Workers at Ford’s assembly plant in Hermosillo, Sonora.

Representatives from the United States, Mexico and Canada are scheduled to begin talks next week to renegotiate the North American Free Trade Agreement, or NAFTA. Arizona has directly benefited from the treaty, with exports from the state increasing 332 percent since it was implemented in 1994.

As negotiations begin, the U.S. should follow through on a good faith effort to update the 23-year-old treaty, which could lead to more open markets, stronger economies for all trading partners and improved benefits for Arizonans.

When Donald Trump — who as a candidate called the agreement “the single worst trade deal ever approved” and threatened to withdraw — was elected president, it sent pulses racing in Arizona, which annually does about $16 billion in trade with Mexico and close to $4 billion with Canada.

More than 257,000 jobs in Arizona depend on trade and investment with Canada and Mexico, according to the Arizona Export District Council. Tourism from those countries is vital to the state’s economy.

When the U.S. trade representative called for public comments on NAFTA, it received feedback from lawmakers, business interests and more than 12,000 responses in support of the trade deal. Fortunately, the administration backed away from scrapping the pact.

“It is an agreement that has worked extremely well, and has been extremely successful in promoting trade and investment flows between our countries,” Kenneth Smith Ramos, Mexico’s chief negotiator for the NAFTA renegotiation, said in an interview. He was in Tubac recently to speak to the Nogales-Santa Cruz County Chamber of Commerce.

Still, Smith Ramos and other trade experts concur the agreement needs updating and the list of objectives for the NAFTA renegotiation put out by the Trump administration lists some needed improvements.

Digital trade (which didn’t even exist in the early ’90s), intellectual property protection, level of involvement of state-owned enterprises, anti-corruption provisions, and labor and environmental standards are all worthwhile issues that need to be addressed.

However, some points in the blueprint for renegotiation are ill-conceived. They run from the pointless — such as the manipulation of exchange rates, something that is not really an issue in North America — to the troubling, including the issue of trade deficits and rules of origin.

The U.S. seeks to reduce the trade deficit with NAFTA countries, but the reason these deficits exist does not rest on trade agreements, and in the case of North America it’s even more muddled.

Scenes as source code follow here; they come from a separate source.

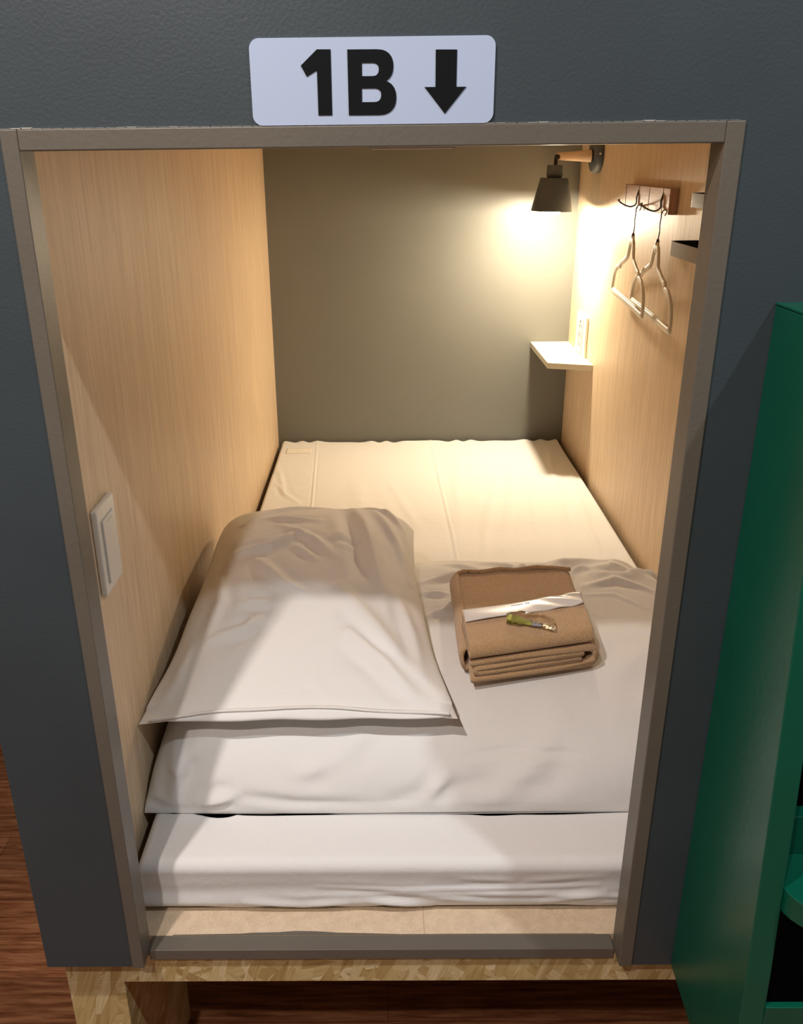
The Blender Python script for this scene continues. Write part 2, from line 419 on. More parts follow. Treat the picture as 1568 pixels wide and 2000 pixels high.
# ------------------------------------------------------------------ duvet
def seq(n, p=1.7):
    s = np.linspace(-1, 1, n); return np.sign(s)*(1-(1-np.abs(s))**p)
def coons(S, T, c00, c10, c11, c01, bows):
    """corners front-left, front-right, back-right, back-left; bows: inward/outward offset of front, right, back, left"""
    a, b = (S+1)/2, (T+1)/2
    P = [(1-a)*(1-b)*c00[k]+a*(1-b)*c10[k]+a*b*c11[k]+(1-a)*b*c01[k] for k in range(2)]
    X, Y = P
    fr, ri, ba, le = bows
    Y = Y+(1-b)*fr*(1-S**2)+b*ba*(1-S**2)
    X = X+a*ri*(1-T**2)+(1-a)*le*(1-T**2)
    return X, Y
DF_TOP = [
  ([(0.293, 0.70), (0.358, 0.77), (0.418, 0.80), (0.481, 0.80)], 0.014, 0.010),
  ([(0.077, 0.663), (0.137, 0.7), (0.205, 0.702)], 0.008, 0.008),
  ([(0.371, 0.699), (0.403, 0.734), (0.449, 0.725)], 0.010, 0.008),
  ([(0.418, 0.741), (0.464, 0.717), (0.515, 0.739), (0.551, 0.779)], 0.018, -0.018),
  ([(0.258, 0.713), (0.299, 0.755), (0.36, 0.79)], 0.010, 0.008),
  ([(0.075, 0.617), (0.124, 0.613)], 0.007, 0.006), ([(0.08, 0.528), (0.116, 0.553)], 0.007, 0.006),
  ([(0.375, 0.606), (0.436, 0.608), (0.486, 0.557)], 0.004, 0.002),
  ([(0.079, 0.84), (0.17, 0.86), (0.269, 0.87)], 0.012, 0.006),
  ([(0.495, 0.700), (0.536, 0.735), (0.565, 0.72)], 0.010, 0.012), ([(0.465, 0.789), (0.532, 0.8)], 0.012, 0.008),
  ([(0.28, 0.638), (0.373, 0.774)], 0.012, 0.004), ([(0.353, 0.332), (0.437, 0.407)], 0.02, 0.003),
  ([(0.39, 0.64), (0.45, 0.66), (0.53, 0.63)], 0.008, 0.005), ([(0.20, 0.80), (0.27, 0.76), (0.30, 0.72)], 0.010, 0.006),
  ([(0.13, 0.78), (0.20, 0.74)], 0.008, 0.005), ([(0.45, 0.48), (0.55, 0.42)], 0.012, 0.004), ([(0.42, .30), (.55, .28)], .015, .004)]
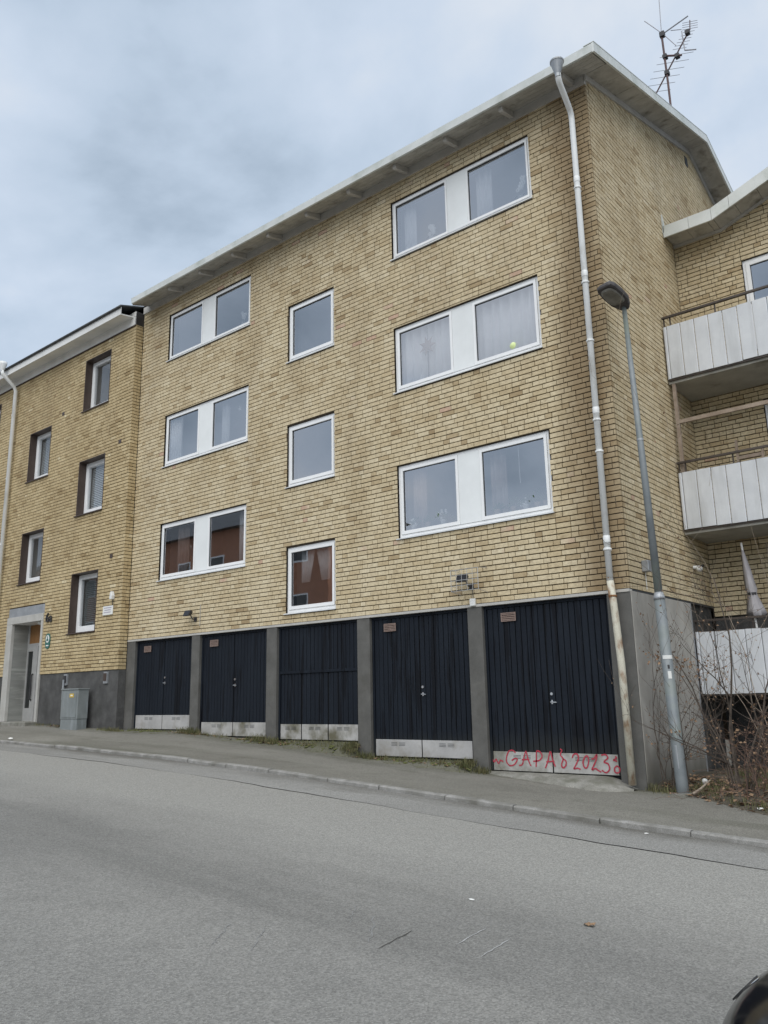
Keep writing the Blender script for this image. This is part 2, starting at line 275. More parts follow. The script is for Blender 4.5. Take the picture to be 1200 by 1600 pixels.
def asphalt_mat(name, base, light, dark, band=None):
    m = bpy.data.materials.new(name); m.use_nodes = True
    nt = m.node_tree; N = nt.nodes; L = nt.links; b = N['Principled BSDF']; b.inputs['Roughness'].default_value = .88
    b.inputs['Specular IOR Level'].default_value = .35
    g = N.new('ShaderNodeNewGeometry')
    def nz(sc, det, st=(1, 1, 1), rg=.6):
        v = N.new('ShaderNodeVectorMath'); v.operation = 'MULTIPLY'; v.inputs[1].default_value = st; L.new(g.outputs['Position'], v.inputs[0])
        n = N.new('ShaderNodeTexNoise'); n.inputs['Scale'].default_value = sc; n.inputs['Detail'].default_value = det; n.inputs['Roughness'].default_value = rg
        L.new(v.outputs[0], n.inputs['Vector']); return n.outputs['Fac']
    def rg(s, a, c, o0=0., o1=1.):
        r = N.new('ShaderNodeMapRange'); r.inputs[1].default_value = a; r.inputs[2].default_value = c; r.inputs[3].default_value = o0; r.inputs[4].default_value = o1
        L.new(s, r.inputs[0]); return r.outputs[0]
    def mix(f, a, c, mode='MIX'):
        x = N.new('ShaderNodeMix'); x.data_type = 'RGBA'; x.blend_type = mode
        if isinstance(f, (int, float)): x.inputs[0].default_value = f
        else: L.new(f, x.inputs[0])
        for i, v in ((6, a), (7, c)):
            if isinstance(v, tuple): x.inputs[i].default_value = v+(1,)
            else: L.new(v, x.inputs[i])
        return x.outputs[2]
    col = mix(rg(nz(.55, 5, (.5, 1.2, 1)), .35, .66), base, light)
    col = mix(rg(nz(2.2, 6), .56, .74, 0, .45), col, dark)
    col = mix(rg(nz(.5, 6, (.16, 1.5, 1), .65), .50, .66, 0, .75), col, dark)
    col = mix(rg(nz(.33, 5, (1, 1, 1), .7), .52, .60, 0, .5), col, tuple(c*.86 for c in base))
    if band:
        sx = N.new('ShaderNodeSeparateXYZ'); L.new(g.outputs['Position'], sx.inputs[0])
        mm = N.new('ShaderNodeMath'); mm.operation = 'MULTIPLY_ADD'; mm.inputs[1].default_value = 1.6
        L.new(nz(.8, 4, (.35, 1, 1)), mm.inputs[0]); L.new(sx.outputs[1], mm.inputs[2])
        f1 = rg(mm.outputs[0], band[0], band[1]); col = mix(f1, col, band[2])
    # stone chips
    vo = N.new('ShaderNodeTexVoronoi'); vo.inputs['Scale'].default_value = 100; L.new(g.outputs['Position'], vo.inputs['Vector'])
    ch = mix(1.0, (0.0, 0.0, 0.0), vo.outputs['Color'])
    bw = N.new('ShaderNodeRGBToBW'); L.new(ch, bw.inputs[0])
    f = rg(bw.outputs[0], .15, .9, .75, 1.30)
    cc = N.new('ShaderNodeCombineColor')
    for i in range(3): L.new(f, cc.inputs[i])
    col = mix(1.0, col, cc.outputs[0], 'MULTIPLY')
    v2 = N.new('ShaderNodeTexVoronoi'); v2.inputs['Scale'].default_value = 42; L.new(g.outputs['Position'], v2.inputs['Vector'])
    col = mix(rg(v2.outputs['Distance'], .17, .10, 0, .55), col, tuple(min(.6, c*1.75) for c in light))
    f3 = rg(nz(45, 4), .3, .7, .90, 1.10)
    c3 = N.new('ShaderNodeCombineColor')
    for i in range(3): L.new(f3, c3.inputs[i])
    col = mix(1.0, col, c3.outputs[0], 'MULTIPLY')
    L.new(col, b.inputs['Base Color'])
    bp = N.new('ShaderNodeBump'); bp.inputs['Strength'].default_value = .6; bp.inputs['Distance'].default_value = .006
    L.new(vo.outputs['Distance'], bp.inputs['Height']); L.new(bp.outputs[0], b.inputs['Normal'])
    return m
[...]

A deficit occurs when a country imports more from another country than what it exports there, but take the $63 billion trade deficit between the U.S. and Mexico. The way a lot of goods are produced in an ever more integrated supply chain means that about 40 percent of the value of imports from Mexico is created in the United States.

For example, a Ford car assembled across the border in Hermosillo includes several parts built by American workers. In Arizona alone, automotive manufacturing product exports to Mexico increased from $153.3 million in 2008 to $571.9 million in 2015, according to a report by the University of Arizona.

On rules of origin, this matters to manufacturers in particular because to benefit from NAFTA’s provisions for low or no tariffs, their products must be mostly composed of North American goods — which must be certified in a costly and complicated process.

This makes sense, but trade experts, including Melissa Proctor, a Phoenix-based lawyer with the Polsinelli law firm, said determining rules of origin is a very complicated and technical process and she worries any change would hit hard for small businesses.

“Some companies could be required to re-qualify their products — which could number in the thousands — as well as change their supply chains in order to continue using the NAFTA,” she said. “It would be burdensome to the automotive sector. It would be impossible for smaller companies.” But even with those concerns, most trade experts and government officials we spoke with are cautiously optimistic about the results of renegotiation.

It is ironic that an improved agreement that may end up further eliminating tariffs and continuing to liberalize trade comes from an initially protectionist impulse. It is heartening that stakeholders and legislators, including Sens. John McCain and Jeff Flake, have been very vocal about the importance of NAFTA to our economy.

It is imperative that Arizonans keep reminding the country that Mexico and Canada should be seen as partners, not rivals.